### Problem details
For the data below, work out how many lines include the string "scene" and report only the number.

### Data extract

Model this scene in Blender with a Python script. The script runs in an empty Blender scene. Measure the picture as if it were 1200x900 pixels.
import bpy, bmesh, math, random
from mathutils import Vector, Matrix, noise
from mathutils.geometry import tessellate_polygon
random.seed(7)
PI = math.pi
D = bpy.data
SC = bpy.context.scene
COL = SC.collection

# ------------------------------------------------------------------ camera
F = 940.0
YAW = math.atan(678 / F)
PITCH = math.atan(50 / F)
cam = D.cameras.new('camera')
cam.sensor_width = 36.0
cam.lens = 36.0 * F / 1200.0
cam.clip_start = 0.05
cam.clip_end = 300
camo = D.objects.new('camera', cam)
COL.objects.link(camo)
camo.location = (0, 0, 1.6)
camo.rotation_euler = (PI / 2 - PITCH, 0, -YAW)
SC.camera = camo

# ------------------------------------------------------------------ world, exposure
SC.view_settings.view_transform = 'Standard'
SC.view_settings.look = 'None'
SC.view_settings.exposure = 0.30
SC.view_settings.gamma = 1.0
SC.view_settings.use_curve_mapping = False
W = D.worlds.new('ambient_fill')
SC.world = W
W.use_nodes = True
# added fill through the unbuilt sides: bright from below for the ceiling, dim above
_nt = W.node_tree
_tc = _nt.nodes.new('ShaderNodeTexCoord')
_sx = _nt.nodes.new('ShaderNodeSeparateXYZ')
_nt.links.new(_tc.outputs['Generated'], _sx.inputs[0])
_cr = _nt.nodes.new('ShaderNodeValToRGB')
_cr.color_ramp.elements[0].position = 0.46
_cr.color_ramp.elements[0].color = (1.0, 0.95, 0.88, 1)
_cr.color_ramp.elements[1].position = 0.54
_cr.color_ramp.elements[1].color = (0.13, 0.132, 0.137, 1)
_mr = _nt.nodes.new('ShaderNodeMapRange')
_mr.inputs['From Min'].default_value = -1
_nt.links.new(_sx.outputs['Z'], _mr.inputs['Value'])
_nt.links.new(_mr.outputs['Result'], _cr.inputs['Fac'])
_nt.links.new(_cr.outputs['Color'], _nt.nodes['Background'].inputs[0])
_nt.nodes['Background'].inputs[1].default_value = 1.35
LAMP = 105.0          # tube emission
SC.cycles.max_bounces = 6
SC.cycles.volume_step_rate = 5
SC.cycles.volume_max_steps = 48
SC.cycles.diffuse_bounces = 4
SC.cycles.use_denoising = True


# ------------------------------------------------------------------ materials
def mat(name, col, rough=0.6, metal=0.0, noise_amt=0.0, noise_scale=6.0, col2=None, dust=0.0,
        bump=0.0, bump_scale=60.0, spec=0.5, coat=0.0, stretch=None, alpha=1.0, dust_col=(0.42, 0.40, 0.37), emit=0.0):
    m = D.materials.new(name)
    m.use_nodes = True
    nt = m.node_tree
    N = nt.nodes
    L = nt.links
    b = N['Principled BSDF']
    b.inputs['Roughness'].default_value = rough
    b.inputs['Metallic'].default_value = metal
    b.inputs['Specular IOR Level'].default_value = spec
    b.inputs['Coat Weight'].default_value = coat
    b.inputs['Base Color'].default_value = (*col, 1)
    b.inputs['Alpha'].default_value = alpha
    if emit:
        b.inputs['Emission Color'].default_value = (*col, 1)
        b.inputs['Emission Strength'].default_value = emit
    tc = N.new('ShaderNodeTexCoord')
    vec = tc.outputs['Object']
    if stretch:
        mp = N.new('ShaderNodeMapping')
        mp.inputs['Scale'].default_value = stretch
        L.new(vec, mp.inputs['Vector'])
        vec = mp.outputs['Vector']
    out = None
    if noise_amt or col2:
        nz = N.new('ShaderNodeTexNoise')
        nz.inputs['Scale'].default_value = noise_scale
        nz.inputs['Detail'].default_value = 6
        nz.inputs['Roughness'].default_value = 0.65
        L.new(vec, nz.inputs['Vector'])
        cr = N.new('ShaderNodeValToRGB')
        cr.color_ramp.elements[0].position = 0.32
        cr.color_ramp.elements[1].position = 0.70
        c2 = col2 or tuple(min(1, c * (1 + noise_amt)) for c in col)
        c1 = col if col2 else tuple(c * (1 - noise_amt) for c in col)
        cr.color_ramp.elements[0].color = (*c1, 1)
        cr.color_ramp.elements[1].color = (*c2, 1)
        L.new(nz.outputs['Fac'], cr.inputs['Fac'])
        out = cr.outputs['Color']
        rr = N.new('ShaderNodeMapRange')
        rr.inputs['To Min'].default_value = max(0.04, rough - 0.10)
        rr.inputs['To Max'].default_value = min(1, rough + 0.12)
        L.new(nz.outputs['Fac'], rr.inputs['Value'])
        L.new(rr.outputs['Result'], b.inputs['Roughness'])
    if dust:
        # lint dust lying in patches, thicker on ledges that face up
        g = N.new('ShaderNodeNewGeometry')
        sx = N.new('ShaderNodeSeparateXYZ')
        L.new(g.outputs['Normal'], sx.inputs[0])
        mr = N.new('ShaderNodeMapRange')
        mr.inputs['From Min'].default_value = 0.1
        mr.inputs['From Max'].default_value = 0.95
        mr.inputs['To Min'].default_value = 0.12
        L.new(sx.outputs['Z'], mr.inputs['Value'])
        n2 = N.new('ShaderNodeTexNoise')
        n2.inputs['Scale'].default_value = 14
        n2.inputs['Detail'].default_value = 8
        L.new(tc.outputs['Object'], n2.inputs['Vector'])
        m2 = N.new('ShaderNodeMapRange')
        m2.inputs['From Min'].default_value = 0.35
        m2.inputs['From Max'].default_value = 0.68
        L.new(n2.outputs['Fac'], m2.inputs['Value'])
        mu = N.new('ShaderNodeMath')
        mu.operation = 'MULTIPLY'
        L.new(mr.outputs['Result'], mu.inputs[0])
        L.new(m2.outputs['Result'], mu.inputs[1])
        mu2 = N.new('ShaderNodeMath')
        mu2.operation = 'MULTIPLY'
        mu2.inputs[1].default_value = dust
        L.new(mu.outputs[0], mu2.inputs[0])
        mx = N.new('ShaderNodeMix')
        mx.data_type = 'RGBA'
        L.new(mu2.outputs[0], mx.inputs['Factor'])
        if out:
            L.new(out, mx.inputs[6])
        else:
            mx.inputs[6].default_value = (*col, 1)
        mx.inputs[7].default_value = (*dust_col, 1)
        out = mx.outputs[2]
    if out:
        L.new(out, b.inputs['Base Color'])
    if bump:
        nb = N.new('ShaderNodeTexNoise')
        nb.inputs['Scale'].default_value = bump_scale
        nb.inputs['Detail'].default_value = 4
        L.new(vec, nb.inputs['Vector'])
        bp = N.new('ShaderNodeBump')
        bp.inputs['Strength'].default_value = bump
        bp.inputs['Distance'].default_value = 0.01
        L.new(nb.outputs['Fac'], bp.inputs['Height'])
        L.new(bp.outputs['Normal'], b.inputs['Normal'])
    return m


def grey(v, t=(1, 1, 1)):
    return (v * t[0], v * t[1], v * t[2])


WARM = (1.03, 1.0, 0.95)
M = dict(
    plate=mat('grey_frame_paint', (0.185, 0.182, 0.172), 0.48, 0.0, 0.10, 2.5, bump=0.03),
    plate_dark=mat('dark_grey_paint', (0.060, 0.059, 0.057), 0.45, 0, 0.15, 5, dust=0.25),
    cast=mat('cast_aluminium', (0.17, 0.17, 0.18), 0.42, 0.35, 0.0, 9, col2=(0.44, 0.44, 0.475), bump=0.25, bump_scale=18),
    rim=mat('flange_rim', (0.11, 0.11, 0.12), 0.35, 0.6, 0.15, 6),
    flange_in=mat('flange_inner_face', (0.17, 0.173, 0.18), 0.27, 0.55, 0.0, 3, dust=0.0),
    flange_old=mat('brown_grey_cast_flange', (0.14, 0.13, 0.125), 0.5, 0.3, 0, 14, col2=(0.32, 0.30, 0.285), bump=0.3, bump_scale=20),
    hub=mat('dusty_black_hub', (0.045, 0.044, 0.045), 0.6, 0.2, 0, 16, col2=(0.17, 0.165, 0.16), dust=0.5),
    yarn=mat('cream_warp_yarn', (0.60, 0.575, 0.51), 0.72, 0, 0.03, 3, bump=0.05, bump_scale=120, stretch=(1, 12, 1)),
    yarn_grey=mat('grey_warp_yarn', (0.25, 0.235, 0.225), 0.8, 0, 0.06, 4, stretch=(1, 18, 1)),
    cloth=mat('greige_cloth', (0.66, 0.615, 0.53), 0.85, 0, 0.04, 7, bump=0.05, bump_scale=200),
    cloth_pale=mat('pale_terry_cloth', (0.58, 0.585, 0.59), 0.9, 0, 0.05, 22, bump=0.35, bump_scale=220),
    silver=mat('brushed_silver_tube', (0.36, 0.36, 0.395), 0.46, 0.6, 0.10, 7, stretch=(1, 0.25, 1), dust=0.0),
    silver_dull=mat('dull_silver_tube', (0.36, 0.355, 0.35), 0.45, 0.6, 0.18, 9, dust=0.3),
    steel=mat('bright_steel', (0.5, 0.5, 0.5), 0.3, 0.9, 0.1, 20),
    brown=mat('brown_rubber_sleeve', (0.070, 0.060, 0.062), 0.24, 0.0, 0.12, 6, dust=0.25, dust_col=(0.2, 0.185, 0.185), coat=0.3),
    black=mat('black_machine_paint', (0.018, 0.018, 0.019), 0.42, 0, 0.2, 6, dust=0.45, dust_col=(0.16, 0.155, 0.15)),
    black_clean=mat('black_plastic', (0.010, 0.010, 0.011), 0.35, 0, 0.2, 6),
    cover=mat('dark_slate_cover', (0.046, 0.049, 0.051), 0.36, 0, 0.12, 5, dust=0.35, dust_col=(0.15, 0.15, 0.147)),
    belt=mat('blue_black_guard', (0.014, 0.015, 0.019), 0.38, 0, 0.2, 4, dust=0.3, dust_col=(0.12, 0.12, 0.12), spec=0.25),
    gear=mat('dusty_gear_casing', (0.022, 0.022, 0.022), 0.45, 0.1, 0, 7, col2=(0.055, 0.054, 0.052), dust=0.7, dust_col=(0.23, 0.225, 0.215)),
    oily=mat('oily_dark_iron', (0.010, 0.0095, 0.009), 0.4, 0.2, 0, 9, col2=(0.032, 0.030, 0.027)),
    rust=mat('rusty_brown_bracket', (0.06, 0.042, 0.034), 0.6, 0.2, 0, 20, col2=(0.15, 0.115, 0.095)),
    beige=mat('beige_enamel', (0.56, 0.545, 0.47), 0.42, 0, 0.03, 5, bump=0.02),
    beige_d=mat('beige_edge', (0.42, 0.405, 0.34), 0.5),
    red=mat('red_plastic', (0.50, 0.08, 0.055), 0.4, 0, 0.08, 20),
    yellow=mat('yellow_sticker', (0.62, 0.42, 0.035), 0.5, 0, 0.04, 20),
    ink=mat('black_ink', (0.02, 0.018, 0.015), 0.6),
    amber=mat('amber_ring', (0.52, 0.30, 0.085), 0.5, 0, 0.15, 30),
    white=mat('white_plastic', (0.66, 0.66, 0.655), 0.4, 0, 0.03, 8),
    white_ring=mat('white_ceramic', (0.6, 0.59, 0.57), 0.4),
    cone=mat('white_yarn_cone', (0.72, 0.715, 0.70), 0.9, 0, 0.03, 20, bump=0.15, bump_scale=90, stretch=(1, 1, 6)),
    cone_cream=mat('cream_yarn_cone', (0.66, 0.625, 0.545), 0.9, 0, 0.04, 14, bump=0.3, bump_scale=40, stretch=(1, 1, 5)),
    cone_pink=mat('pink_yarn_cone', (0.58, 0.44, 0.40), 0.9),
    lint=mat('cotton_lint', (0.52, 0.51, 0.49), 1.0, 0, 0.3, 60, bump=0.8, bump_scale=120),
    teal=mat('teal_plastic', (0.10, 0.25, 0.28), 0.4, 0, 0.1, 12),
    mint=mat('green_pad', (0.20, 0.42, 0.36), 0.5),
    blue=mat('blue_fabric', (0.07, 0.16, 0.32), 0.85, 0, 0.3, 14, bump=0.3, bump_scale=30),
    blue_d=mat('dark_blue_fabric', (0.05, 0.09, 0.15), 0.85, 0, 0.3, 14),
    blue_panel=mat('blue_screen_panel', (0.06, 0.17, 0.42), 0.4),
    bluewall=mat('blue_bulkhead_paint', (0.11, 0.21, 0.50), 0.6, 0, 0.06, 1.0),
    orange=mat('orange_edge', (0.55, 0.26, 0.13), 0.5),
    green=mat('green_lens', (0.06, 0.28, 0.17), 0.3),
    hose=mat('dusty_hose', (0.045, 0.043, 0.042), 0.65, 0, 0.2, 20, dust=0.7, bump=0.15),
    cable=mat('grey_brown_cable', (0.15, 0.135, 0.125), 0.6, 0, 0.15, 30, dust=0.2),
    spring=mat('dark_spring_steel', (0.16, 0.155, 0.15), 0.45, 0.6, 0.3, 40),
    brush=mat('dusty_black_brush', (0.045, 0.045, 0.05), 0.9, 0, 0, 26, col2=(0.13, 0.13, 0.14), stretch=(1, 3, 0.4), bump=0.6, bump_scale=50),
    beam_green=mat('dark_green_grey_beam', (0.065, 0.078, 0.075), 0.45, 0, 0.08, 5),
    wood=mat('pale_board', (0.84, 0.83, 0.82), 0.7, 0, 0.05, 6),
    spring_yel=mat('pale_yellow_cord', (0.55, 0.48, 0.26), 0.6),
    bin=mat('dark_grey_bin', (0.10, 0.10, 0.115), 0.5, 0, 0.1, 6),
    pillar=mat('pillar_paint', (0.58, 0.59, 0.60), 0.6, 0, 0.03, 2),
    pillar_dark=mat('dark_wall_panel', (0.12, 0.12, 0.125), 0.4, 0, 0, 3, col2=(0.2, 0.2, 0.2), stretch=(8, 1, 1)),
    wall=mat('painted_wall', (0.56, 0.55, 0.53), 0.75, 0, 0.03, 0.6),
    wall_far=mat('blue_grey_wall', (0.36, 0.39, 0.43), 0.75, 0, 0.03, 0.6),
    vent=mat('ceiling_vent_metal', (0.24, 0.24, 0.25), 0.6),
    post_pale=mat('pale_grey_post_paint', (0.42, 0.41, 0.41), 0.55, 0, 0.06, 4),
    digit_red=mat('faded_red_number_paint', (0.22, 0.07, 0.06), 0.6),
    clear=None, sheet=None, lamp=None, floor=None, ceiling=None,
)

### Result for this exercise
2